Strengthening Data Collection to Promote Well-Being of Native Families

Strengthening Data Collection to Promote Well-Being of Native Families

Mathematica Submits Recommendations to ACF Around Data Collection Through the Adoption and Foster Care Analysis and Reporting System (AFCARS)
Apr 23, 2024
Smiling native mother and daughter

Mathematica provided recommendations around strengthening data collection about Native children involved in state child welfare systems to better understand the experiences of and improve outcomes for Native families.

“Federal policies once intended to eradicate Native people—such as the forced displacement of Tribal Nations and forced removal of Native children to attend boarding schools—are still felt today and endanger cultural heritage and continuity, traditional family structures, and community well-being,” wrote Mathematica. “The proposed rule is necessary and timely, especially in the wake of the Supreme Court’s Haaland v. Brackeen decision—which upheld [Indian Child Welfare Act] procedural protections and affirmed ICWA’s importance in addressing the historical and ongoing trauma of separating Native children from their families.”

Mathematica’s recommendations came in response to a proposed rule from the Administration for Children and Families (ACF), in the U.S. Department of Health and Human Services (HHS), regarding changes to the Adoption and Foster Care Analysis and Reporting System (AFCARS) regulations that require Title IV–E agencies to collect and report data to ACF on Native children and families in child welfare systems related to the Indian Child Welfare Act of 1978 (ICWA).

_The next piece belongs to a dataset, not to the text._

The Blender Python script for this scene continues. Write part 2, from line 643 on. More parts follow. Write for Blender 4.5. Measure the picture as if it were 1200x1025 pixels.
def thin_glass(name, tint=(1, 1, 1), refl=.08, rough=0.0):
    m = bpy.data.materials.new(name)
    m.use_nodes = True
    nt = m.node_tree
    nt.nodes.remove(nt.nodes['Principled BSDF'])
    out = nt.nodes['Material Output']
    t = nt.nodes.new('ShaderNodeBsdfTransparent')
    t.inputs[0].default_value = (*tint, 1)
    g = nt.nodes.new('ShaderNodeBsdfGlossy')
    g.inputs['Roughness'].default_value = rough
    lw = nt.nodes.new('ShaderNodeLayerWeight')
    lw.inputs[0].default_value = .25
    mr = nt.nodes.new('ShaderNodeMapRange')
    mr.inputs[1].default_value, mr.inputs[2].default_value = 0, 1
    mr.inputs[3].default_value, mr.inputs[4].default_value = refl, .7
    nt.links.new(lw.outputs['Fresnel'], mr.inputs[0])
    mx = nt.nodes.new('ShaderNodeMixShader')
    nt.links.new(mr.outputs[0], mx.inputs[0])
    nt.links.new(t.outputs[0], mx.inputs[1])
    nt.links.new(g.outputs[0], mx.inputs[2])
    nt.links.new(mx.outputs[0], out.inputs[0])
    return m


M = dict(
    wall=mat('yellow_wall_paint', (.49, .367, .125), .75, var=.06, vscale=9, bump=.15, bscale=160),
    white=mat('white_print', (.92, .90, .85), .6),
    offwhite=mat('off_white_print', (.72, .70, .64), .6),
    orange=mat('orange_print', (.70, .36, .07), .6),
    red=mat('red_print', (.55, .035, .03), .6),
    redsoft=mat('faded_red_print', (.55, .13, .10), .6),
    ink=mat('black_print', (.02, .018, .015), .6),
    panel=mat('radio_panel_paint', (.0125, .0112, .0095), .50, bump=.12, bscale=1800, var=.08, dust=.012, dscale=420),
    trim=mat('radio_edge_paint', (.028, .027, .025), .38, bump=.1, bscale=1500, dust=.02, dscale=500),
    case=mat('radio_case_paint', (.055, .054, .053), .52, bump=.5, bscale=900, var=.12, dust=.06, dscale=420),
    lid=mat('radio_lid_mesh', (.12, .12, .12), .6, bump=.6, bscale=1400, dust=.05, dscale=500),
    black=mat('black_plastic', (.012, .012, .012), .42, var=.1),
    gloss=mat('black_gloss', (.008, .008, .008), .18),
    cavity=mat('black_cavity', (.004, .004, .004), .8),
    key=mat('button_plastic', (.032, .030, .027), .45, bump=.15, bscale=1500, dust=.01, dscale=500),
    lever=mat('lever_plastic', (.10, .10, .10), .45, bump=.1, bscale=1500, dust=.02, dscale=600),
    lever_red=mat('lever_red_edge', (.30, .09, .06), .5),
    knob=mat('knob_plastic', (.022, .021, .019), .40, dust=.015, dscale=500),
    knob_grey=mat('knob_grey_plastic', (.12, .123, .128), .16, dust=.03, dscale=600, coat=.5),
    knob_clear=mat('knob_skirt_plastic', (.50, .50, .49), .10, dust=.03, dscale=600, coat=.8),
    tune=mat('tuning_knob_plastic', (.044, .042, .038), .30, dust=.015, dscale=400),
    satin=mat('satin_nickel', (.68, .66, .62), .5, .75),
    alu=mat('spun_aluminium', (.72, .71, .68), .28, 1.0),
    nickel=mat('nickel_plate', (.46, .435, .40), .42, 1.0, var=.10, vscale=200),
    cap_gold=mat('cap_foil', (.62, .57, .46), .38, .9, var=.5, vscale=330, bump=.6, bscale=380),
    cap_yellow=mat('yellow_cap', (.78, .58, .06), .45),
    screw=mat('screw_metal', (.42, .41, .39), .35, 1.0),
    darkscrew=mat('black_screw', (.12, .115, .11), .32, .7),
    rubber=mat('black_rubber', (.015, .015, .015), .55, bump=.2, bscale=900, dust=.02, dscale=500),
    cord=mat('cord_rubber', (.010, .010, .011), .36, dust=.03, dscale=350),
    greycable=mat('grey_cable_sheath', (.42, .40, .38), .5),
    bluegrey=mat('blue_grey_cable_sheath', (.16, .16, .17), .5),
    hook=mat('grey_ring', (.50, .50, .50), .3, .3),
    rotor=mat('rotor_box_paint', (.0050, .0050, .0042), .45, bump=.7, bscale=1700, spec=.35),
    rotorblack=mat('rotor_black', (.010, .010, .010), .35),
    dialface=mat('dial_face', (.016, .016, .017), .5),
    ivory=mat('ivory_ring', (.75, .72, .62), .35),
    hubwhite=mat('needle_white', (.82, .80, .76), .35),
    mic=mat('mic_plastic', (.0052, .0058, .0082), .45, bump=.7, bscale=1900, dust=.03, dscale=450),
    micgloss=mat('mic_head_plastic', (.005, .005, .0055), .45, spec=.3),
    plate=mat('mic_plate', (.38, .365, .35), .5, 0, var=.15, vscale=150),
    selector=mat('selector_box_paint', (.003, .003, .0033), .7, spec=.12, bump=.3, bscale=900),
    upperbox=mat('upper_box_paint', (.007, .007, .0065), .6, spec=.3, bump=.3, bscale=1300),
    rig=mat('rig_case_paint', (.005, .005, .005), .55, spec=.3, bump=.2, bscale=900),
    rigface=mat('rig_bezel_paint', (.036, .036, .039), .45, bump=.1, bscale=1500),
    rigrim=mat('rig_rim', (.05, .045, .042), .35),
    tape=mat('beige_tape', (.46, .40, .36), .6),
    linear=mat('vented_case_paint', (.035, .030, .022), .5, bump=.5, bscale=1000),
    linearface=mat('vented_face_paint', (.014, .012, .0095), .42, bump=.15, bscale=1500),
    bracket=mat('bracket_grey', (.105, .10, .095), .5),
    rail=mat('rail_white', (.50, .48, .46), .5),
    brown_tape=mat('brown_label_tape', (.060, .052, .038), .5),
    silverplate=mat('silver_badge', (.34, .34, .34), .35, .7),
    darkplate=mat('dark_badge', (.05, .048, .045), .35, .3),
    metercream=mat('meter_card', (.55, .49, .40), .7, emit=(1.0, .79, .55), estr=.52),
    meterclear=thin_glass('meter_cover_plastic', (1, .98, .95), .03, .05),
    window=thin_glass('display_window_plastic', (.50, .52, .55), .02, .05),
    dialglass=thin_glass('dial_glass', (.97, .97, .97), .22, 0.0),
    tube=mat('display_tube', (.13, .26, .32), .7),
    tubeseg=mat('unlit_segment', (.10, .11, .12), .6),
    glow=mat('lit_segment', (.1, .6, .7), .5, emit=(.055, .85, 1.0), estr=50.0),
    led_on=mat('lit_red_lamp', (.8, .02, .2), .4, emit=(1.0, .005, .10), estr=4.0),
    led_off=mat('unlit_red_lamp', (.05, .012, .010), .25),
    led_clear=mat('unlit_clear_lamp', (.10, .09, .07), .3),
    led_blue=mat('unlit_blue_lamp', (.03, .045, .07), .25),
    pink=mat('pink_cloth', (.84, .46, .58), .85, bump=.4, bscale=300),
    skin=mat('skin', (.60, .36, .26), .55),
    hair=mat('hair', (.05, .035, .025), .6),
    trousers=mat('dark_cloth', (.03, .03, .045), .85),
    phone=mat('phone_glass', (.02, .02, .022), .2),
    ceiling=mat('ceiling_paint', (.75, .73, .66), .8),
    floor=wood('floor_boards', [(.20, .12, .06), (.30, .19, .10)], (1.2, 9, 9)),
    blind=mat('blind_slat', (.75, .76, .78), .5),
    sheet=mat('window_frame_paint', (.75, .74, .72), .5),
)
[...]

Mathematica’s comments draw on the organization’s decades of experience with federal, state, local, and Tribal Title IV-E agencies and their partner organizations to provide data-driven training and technical assistance. Specifically, Mathematica’s insights and recommendations to ACF for strengthening ICWA-related data collection include:

  • Notify not only Tribal Nations but the Bureau of Indian Affairs (BIA) of collected data, to ensure that states comply with notice requirements when the Tribal Nation is unknown.
  • Explore the implications for non-federally recognized Tribal Nations of state ICWA laws that mirror the Act’s original provisions and include considerations for non-federally recognized, including state-recognized, Tribal Nations.
  • Encourage state Title IV-E agencies to obtain certain data through data exchanges with the courts to ensure high-quality data.
  • Prioritize data elements that provide the most value in better understanding the experiences of Native children and families, including available ICWA foster care and pre-adoptive placement preferences and adoption placement preferences under ICWA.